250 bini aşkın asker kaybının ardından Ukrayna’da tutunmaya çalışan Rusya, bir yandan da savaşın kendi topraklarına taşındığı gerçeğiyle yüz yüze. Ekonomik, siyasi, askeri tüm planları alt üst oldu.
Ukrayna savaşı hiç yaşanmasaydı ve Rusya bu kadar tecrit ve içe sıkışık kalmasaydı Şükrü Okan’ın basit bir uyarı ateşi ve korsanvari bir baskınla kurtulamayacağı ortada. En iyi ihtimalle torpidoyla batırılır, mürettebattan hayatta kalanları ise uzun bir tutsaklık süreci beklerdi.
Bunun yerine baskının görüntülerini Rus televizyonlarında vererek içeriyi toparlamaya çalışıyorlar. Tıpkı 50 yıllık teknolojiyle aya roket fırlatmaları gibi.
Rusya, çaptan düşüp Kuzey Kore’leşirken dünyadan gördüğü muamele de her gün bunun bir yansıması olarak değişiyor. Finlandiya’nın NATO üyeliği, Zelenskiy’nin Ankara’daki Azov komutanlarını beraberinde Ukrayna’ya götürmesi, henüz TBMM’den geçmiş olmasa da Erdoğan’ın ağzından İsveç’in de NATO üyeliğine onay çıkmış olması önemli işaretler.

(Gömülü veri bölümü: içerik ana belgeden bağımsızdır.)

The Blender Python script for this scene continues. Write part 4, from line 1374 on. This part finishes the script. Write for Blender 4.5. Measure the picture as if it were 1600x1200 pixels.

Putin’in merkezinde olmakla övündüğü diktatörler enternasyonalindeki bu kritik çatlağın telafisi yok. Seçimlerde açıktan destek verdiği dostu, Kremlin’de Türk hariciyesinin bilgisi haricinde gizli kapaklı dertleştiği(!) Erdoğan, ilişkiden beklenen özeni göstermiyor.
Türk gemisine yapılan baskını biraz da bu özensizliğe verilen tepki olarak okuyabiliriz. Fakat daha öncelikli olarak bunun Putin’i Türkiye’ye davet eden Türk tarafına çekilen bir yoklama olduğu görünüyor.
Türkiye açısından değişik bir durum yok. Türk gemisine yapılan baskına Ukrayna resmî ağızlardan derhal tepki verdi. Ama şu saat itibarıyla “sır küpü” Hakan Fidan’ın hariciyesi, dut yemiş bülbülü oynuyor.
Erdoğan ve AKP kabilesinin çıkarları gereğince sineye çekilen baskın, Putin’e de olası ziyaretinde hiçbir şey elde edemese bile cesaret ve rahatlık verecektir. Çünkü AKP’nin “bağımsızlık” adı altında yürüttüğü dış politika, aslında Abdülhamit zavallılığında bir “denge” politikasından ibaret.